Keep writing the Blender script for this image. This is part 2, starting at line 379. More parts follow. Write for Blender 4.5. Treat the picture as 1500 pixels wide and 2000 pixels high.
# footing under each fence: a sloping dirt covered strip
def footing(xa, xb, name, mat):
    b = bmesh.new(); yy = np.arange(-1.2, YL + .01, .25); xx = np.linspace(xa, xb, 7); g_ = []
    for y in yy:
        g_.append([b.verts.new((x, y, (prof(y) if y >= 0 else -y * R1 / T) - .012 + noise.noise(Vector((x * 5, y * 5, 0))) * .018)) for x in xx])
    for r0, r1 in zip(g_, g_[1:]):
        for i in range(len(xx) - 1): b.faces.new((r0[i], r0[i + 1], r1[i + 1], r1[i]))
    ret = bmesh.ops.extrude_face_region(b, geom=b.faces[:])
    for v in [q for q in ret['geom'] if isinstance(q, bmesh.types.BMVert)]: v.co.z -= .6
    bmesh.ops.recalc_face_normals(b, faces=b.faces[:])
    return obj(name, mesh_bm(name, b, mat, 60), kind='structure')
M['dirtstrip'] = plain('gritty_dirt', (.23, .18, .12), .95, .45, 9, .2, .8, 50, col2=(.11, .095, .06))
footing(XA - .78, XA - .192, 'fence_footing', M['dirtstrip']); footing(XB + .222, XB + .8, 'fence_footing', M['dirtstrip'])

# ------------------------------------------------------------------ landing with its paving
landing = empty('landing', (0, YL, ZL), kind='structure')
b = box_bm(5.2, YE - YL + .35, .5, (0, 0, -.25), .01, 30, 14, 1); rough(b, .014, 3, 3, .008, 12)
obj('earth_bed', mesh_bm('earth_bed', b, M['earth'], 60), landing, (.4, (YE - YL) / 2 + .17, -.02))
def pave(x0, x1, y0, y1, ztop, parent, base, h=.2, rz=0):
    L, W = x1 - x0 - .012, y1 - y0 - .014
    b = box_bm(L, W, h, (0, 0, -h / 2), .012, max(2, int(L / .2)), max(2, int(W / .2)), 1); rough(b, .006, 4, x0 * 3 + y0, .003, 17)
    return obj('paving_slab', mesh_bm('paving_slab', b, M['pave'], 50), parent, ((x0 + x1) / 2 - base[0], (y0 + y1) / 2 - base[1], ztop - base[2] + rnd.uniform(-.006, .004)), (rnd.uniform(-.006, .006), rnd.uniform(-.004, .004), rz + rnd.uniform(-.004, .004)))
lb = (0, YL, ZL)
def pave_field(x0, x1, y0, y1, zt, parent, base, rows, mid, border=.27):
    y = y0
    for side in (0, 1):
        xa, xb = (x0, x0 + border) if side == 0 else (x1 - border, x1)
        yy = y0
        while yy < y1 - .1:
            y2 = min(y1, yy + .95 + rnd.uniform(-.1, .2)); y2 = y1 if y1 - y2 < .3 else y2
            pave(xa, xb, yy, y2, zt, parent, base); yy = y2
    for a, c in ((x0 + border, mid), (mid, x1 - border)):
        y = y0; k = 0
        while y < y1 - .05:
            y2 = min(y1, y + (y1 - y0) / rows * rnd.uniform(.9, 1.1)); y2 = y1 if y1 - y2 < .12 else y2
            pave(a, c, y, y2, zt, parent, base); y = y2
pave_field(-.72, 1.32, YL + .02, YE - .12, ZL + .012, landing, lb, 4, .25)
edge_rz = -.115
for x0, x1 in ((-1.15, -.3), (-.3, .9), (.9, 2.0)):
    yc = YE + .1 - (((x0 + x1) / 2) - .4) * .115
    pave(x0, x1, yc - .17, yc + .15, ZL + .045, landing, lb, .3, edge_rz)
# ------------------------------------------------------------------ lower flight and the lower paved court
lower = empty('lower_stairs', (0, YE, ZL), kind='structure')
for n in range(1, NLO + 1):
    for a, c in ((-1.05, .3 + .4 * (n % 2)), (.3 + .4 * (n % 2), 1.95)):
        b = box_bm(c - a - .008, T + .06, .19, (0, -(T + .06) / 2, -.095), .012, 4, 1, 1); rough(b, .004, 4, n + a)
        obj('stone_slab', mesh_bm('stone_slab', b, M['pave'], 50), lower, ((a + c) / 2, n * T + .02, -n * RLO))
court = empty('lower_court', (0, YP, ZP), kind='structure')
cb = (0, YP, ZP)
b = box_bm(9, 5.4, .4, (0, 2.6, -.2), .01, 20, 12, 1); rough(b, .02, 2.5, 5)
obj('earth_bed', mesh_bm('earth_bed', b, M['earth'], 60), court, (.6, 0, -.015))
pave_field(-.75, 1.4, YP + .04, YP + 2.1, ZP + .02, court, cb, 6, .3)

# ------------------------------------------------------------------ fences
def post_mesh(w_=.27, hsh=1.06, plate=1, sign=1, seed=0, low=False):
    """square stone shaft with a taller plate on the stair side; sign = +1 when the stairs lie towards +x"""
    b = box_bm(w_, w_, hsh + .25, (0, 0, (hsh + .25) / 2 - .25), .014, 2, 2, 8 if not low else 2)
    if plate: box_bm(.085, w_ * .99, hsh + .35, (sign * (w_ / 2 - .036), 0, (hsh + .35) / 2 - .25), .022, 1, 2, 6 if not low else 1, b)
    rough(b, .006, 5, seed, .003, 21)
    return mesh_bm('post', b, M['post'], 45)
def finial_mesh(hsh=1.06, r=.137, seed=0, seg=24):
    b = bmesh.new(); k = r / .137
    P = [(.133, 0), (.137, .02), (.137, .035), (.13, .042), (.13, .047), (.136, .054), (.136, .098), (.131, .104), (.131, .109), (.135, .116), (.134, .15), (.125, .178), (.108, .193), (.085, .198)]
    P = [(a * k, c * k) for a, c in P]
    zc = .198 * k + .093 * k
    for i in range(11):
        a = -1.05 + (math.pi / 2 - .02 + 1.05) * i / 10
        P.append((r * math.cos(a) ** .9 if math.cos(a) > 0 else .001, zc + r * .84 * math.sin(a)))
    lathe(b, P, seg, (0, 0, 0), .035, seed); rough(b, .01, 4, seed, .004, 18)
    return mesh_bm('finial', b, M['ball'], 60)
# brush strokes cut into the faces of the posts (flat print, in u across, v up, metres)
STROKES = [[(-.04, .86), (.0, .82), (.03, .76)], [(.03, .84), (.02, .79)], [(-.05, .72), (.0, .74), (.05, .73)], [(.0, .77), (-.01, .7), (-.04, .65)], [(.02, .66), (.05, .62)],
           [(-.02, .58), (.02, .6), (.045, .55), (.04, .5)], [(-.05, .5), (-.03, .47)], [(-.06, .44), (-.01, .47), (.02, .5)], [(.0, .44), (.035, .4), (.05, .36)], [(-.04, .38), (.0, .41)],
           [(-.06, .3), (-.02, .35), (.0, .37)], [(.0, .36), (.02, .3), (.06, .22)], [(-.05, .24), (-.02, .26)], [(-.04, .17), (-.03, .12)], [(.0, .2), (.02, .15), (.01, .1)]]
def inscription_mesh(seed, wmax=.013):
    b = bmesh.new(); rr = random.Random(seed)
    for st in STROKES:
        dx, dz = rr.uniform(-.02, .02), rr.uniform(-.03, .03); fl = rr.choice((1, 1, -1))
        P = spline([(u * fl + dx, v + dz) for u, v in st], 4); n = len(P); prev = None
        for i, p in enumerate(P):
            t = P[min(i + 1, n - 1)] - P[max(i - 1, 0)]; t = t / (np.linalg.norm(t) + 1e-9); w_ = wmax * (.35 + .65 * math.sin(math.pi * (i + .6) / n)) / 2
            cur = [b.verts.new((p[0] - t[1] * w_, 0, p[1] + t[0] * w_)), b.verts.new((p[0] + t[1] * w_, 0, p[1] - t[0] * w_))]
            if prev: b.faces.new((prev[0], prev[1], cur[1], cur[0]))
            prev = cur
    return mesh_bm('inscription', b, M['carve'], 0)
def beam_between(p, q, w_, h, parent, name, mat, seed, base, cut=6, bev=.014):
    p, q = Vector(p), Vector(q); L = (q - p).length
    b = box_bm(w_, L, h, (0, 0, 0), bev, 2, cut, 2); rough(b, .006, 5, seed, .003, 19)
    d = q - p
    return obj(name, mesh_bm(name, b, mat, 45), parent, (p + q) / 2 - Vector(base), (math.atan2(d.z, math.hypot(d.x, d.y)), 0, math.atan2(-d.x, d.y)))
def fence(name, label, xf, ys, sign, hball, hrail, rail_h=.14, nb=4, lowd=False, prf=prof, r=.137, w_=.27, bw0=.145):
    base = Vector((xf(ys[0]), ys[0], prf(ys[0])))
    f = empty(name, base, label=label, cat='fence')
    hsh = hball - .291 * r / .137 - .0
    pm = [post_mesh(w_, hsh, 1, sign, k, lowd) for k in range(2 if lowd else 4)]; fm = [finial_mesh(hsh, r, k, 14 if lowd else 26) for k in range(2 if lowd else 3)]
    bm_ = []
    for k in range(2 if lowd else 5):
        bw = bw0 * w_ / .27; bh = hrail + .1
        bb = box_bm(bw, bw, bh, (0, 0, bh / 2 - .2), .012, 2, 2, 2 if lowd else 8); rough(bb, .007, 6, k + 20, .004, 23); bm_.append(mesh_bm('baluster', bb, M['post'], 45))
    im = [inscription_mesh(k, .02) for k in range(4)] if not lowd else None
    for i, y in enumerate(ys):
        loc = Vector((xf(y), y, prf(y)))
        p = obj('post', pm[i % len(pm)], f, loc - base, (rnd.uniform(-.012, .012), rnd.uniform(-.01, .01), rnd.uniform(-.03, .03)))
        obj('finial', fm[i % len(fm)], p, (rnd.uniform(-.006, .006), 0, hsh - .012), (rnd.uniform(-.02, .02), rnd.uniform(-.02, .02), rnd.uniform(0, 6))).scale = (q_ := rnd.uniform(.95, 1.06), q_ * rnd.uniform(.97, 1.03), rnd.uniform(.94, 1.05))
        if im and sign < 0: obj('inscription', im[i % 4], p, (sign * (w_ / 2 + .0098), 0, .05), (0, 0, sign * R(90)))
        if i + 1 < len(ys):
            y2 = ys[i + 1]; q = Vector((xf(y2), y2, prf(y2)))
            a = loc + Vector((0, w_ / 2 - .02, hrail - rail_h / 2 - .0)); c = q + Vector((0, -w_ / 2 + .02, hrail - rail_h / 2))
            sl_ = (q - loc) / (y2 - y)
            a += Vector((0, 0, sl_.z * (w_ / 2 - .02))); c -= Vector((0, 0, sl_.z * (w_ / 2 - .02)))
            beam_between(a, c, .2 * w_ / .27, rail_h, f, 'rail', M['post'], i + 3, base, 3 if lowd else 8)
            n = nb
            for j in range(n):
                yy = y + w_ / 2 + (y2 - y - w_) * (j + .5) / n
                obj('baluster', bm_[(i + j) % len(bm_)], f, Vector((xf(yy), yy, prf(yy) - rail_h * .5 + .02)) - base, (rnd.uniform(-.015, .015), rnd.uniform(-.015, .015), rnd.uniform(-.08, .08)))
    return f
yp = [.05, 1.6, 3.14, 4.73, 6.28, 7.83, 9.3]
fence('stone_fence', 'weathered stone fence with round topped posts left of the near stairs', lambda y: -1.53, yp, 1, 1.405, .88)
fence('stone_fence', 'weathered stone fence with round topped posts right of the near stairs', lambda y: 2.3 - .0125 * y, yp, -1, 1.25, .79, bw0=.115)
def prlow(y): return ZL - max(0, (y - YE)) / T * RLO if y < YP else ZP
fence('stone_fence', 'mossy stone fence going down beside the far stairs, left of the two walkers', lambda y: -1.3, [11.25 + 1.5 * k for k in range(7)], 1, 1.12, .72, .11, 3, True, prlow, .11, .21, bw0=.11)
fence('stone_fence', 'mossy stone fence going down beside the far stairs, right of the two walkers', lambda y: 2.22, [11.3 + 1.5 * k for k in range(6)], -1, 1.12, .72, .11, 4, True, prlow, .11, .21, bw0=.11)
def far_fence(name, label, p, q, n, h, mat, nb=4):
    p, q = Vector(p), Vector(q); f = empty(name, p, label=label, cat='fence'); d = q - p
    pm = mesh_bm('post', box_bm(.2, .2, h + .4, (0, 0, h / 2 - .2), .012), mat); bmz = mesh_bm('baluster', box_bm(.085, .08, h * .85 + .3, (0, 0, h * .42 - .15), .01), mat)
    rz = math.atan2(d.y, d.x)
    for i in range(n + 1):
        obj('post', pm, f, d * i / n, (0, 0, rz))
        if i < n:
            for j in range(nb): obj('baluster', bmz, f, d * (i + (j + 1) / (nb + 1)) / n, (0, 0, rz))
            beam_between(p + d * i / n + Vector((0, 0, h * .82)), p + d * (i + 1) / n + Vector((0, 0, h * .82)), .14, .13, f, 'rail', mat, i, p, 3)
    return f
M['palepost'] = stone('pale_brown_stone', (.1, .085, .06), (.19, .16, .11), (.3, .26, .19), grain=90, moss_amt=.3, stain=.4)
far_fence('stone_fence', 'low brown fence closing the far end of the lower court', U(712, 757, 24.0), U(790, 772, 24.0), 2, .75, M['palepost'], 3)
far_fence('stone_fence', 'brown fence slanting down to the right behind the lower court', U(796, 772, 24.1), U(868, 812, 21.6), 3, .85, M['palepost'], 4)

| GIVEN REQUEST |
Please write out exactly the lines from the start of the data through the line that contains "footing(XA - .78, XA", both ends included, and nothing else.

| FINAL RESULT |
Keep writing the Blender script for this image. This is part 2, starting at line 379. More parts follow. Write for Blender 4.5. Treat the picture as 1500 pixels wide and 2000 pixels high.
# footing under each fence: a sloping dirt covered strip
def footing(xa, xb, name, mat):
    b = bmesh.new(); yy = np.arange(-1.2, YL + .01, .25); xx = np.linspace(xa, xb, 7); g_ = []
    for y in yy:
        g_.append([b.verts.new((x, y, (prof(y) if y >= 0 else -y * R1 / T) - .012 + noise.noise(Vector((x * 5, y * 5, 0))) * .018)) for x in xx])
    for r0, r1 in zip(g_, g_[1:]):
        for i in range(len(xx) - 1): b.faces.new((r0[i], r0[i + 1], r1[i + 1], r1[i]))
    ret = bmesh.ops.extrude_face_region(b, geom=b.faces[:])
    for v in [q for q in ret['geom'] if isinstance(q, bmesh.types.BMVert)]: v.co.z -= .6
    bmesh.ops.recalc_face_normals(b, faces=b.faces[:])
    return obj(name, mesh_bm(name, b, mat, 60), kind='structure')
M['dirtstrip'] = plain('gritty_dirt', (.23, .18, .12), .95, .45, 9, .2, .8, 50, col2=(.11, .095, .06))
footing(XA - .78, XA - .192, 'fence_footing', M['dirtstrip']); footing(XB + .222, XB + .8, 'fence_footing', M['dirtstrip'])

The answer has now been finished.